In the material below, please retype the lines from the very first through the one with "COL = SC.collection", exactly and without pictures.
[Start Supplied material]
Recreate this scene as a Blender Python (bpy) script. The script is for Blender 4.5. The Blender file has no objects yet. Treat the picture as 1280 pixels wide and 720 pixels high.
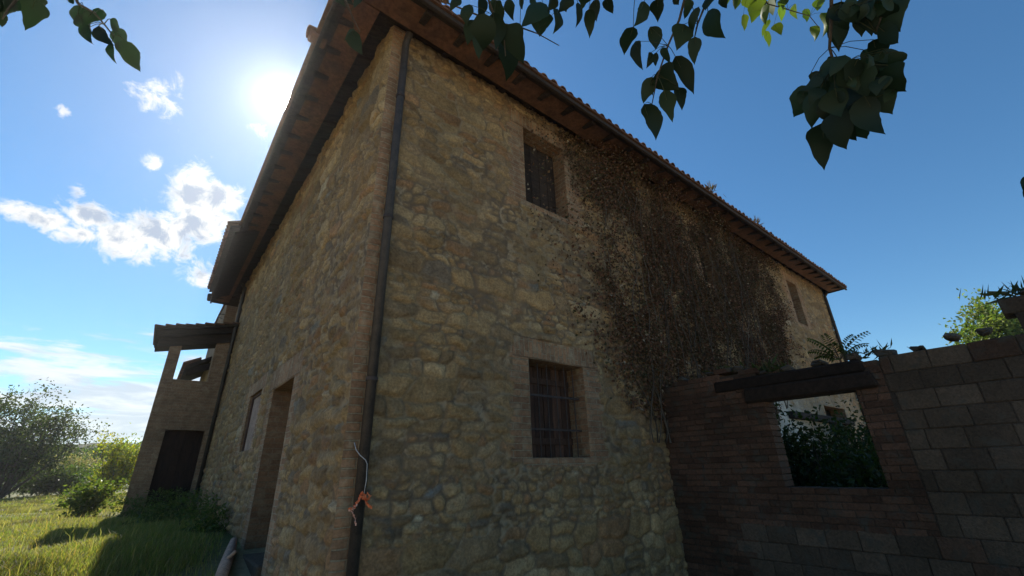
import bpy, math, random
import numpy as np

random.seed(7)
RNG = np.random.default_rng(11)
SC = bpy.context.scene
COL = SC.collection

# ------------------------------------------------------------------ camera
CAM = np.array([-1.327, -3.985, 1.6])
RIGHT = np.array([0.78089, -0.62415, -0.02536])
UP = np.array([-0.22462, -0.31846, 0.92094])
FWD = np.array([0.58288, 0.71346, 0.38888])
FPX = 534.95
from mathutils import Matrix, Vector
cd = bpy.data.cameras.new('camera')
cam = bpy.data.objects.new('camera', cd); COL.objects.link(cam)
cam.matrix_world = Matrix(((RIGHT[0], UP[0], -FWD[0], CAM[0]), (RIGHT[1], UP[1], -FWD[1], CAM[1]),
                           (RIGHT[2], UP[2], -FWD[2], CAM[2]), (0, 0, 0, 1)))
cd.sensor_width = 36; cd.lens = FPX / 1280 * 36
cd.clip_start = 0.05; cd.clip_end = 5000
SC.camera = cam

def P(x, y, dist):
    """a measured sighting: photo pixel + distance in metres -> point in the world"""
    d = FWD + RIGHT * (x - 640) / FPX + UP * (360 - y) / FPX
    return CAM + d / np.linalg.norm(d) * dist

# ------------------------------------------------------------------ world, sun, exposure
SUN = np.array([0.055, 0.746, 0.6639])
SKY_STRENGTH = 0.084
SUN_STRENGTH = 5.0
HAZE_DENSITY = 0.0007
HAZE_G = 0.80
EXPOSURE = 0.9
W = bpy.data.worlds.new('World'); SC.world = W; W.use_nodes = True
nt = W.node_tree; nt.nodes.clear()
def N(nt, t, **k):
    n = nt.nodes.new(t)
    for a, b in k.items():
        if a == 'inp':
            for i, v in b.items():
                n.inputs[i].default_value = v
        else:
            setattr(n, a, b)
    return n
def LK(nt, a, b): nt.links.new(a, b)
def math_(nt, op, a, b=None, clamp=False):
    n = nt.nodes.new('ShaderNodeMath'); n.operation = op; n.use_clamp = clamp
    for i, v in enumerate((a, b)):
        if v is None: continue
        if isinstance(v, (int, float)): n.inputs[i].default_value = v
        else: nt.links.new(v, n.inputs[i])
    return n.outputs[0]
def vdot(nt, a, v):
    n = nt.nodes.new('ShaderNodeVectorMath'); n.operation = 'DOT_PRODUCT'
    nt.links.new(a, n.inputs[0]); n.inputs[1].default_value = tuple(v); return n.outputs['Value']
def mixc(nt, fac, a, b, mode='MIX'):
    n = nt.nodes.new('ShaderNodeMix'); n.data_type = 'RGBA'; n.blend_type = mode; n.clamp_factor = True
    for i, v in ((0, fac), (6, a), (7, b)):
        if isinstance(v, (int, float)): n.inputs[i].default_value = v
        elif isinstance(v, tuple): n.inputs[i].default_value = v if len(v) == 4 else (*v, 1)
        else: nt.links.new(v, n.inputs[i])
    return n.outputs[2]
def ramp(nt, fac, lo, hi, smooth=True):
    n = nt.nodes.new('ShaderNodeMapRange'); n.clamp = True
    n.interpolation_type = 'SMOOTHSTEP' if smooth else 'LINEAR'
    nt.links.new(fac, n.inputs[0]); n.inputs[1].default_value = lo; n.inputs[2].default_value = hi
    return n.outputs[0]
def noise(nt, vec, scale, detail=4, rough=.5, dist=0.):
    n = nt.nodes.new('ShaderNodeTexNoise'); n.inputs['Scale'].default_value = scale
    n.inputs['Detail'].default_value = detail; n.inputs['Roughness'].default_value = rough
    n.inputs['Distortion'].default_value = dist
    if vec is not None: nt.links.new(vec, n.inputs['Vector'])
    return n

sky = N(nt, 'ShaderNodeTexSky', sky_type='NISHITA')
sky.sun_disc = False
sky.sun_elevation = math.asin(SUN[2]); sky.sun_rotation = math.atan2(SUN[0], SUN[1])
sky.altitude = 250; sky.air_density = 1.0; sky.dust_density = 0.12; sky.ozone_density = 4.0
tc = N(nt, 'ShaderNodeTexCoord'); D = tc.outputs['Generated']
# cumulus in the sky: blobs in directions around the cloud's own centre
cc = np.array([-0.122, 0.907, 0.403]); cc /= np.linalg.norm(cc)
e1 = np.cross(cc, [0, 0, 1]); e1 /= np.linalg.norm(e1); e2 = np.cross(e1, cc)
dz = vdot(nt, D, cc)
pu = math_(nt, 'DIVIDE', vdot(nt, D, e1), dz); pv = math_(nt, 'DIVIDE', vdot(nt, D, e2), dz)
def toc(x, y):
    d = P(x, y, 1) - CAM
    return float(d @ e1 / (d @ cc)), float(d @ e2 / (d @ cc))
CLOUDS = [(55, 272, 66, 20), (110, 268, 48, 24), (100, 292, 50, 16), (152, 302, 66, 32), (205, 296, 62, 42), (255, 280, 48, 42), (240, 240, 44, 50), (272, 245, 40, 30),
          (252, 342, 30, 22), (198, 126, 26, 32), (190, 207, 17, 15), (320, 160, 14, 14), (96, 243, 14, 10), (78, 142, 12, 9)]
field = None
for (x, y, rx, ry) in [(a_, b_, c_ * .9, d_ * .88) for a_, b_, c_, d_ in CLOUDS]:
    cx, cy = toc(x, y); ax, ay = toc(x + rx, y); bx_, by_ = toc(x, y - ry)
    su = abs(ax - cx) + 1e-4; sv = abs(by_ - cy) + 1e-4
    du = math_(nt, 'MULTIPLY', math_(nt, 'SUBTRACT', pu, cx), 1 / su)
    dv = math_(nt, 'MULTIPLY', math_(nt, 'SUBTRACT', pv, cy), 1 / sv)
    q = math_(nt, 'ADD', math_(nt, 'MULTIPLY', du, du), math_(nt, 'MULTIPLY', dv, dv))
    g = math_(nt, 'SUBTRACT', 1.0, math_(nt, 'SQRT', q))
    if rx < 35: g = math_(nt, 'MULTIPLY', g, .42)
    field = g if field is None else math_(nt, 'MAXIMUM', field, g)
field = math_(nt, 'MAXIMUM', field, -1.5)
cn = noise(nt, D, 26, 9, .66, .5).outputs['Fac']
cn2 = noise(nt, D, 22, 7, .6, .6).outputs['Fac']
cd_ = math_(nt, 'ADD', math_(nt, 'MULTIPLY', field, .85), math_(nt, 'MULTIPLY', math_(nt, 'SUBTRACT', cn, .475), 2.2))
cd_ = math_(nt, 'MULTIPLY', cd_, ramp(nt, dz, .2, .6))
cover = ramp(nt, cd_, 0.0, .55)
core = ramp(nt, math_(nt, 'ADD', cd_, math_(nt, 'MULTIPLY', math_(nt, 'SUBTRACT', cn2, .5), 2.2)), .30, .95)
ccol = mixc(nt, core, (.56, .555, .54), (.25, .30, .38))
# low cloud banks towards the western horizon
sep = N(nt, 'ShaderNodeSeparateXYZ'); LK(nt, D, sep.inputs[0])
mp = N(nt, 'ShaderNodeMapping'); mp.inputs['Scale'].default_value = (1.6, 1.6, 9.0); LK(nt, D, mp.inputs[0])
ln = noise(nt, mp.outputs[0], 3.9, 8, .60, .4).outputs['Fac']
lowm = math_(nt, 'SUBTRACT', 1.0, ramp(nt, sep.outputs[2], .10, .30))
lm = math_(nt, 'ADD', ln, math_(nt, 'MULTIPLY', lowm, .24))
west = ramp(nt, math_(nt, 'SUBTRACT', sep.outputs[1], math_(nt, 'MULTIPLY', sep.outputs[0], 1.0)), .55, 1.0)
lm = math_(nt, 'MULTIPLY', math_(nt, 'MULTIPLY', ramp(nt, lm, .58, .76), west), ramp(nt, lowm, .0, .35))
lm = math_(nt, 'MULTIPLY', lm, .85)
lcol = (.50, .52, .53)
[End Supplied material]
• Output:
Recreate this scene as a Blender Python (bpy) script. The script is for Blender 4.5. The Blender file has no objects yet. Treat the picture as 1280 pixels wide and 720 pixels high.
import bpy, math, random
import numpy as np

random.seed(7)
RNG = np.random.default_rng(11)
SC = bpy.context.scene
COL = SC.collection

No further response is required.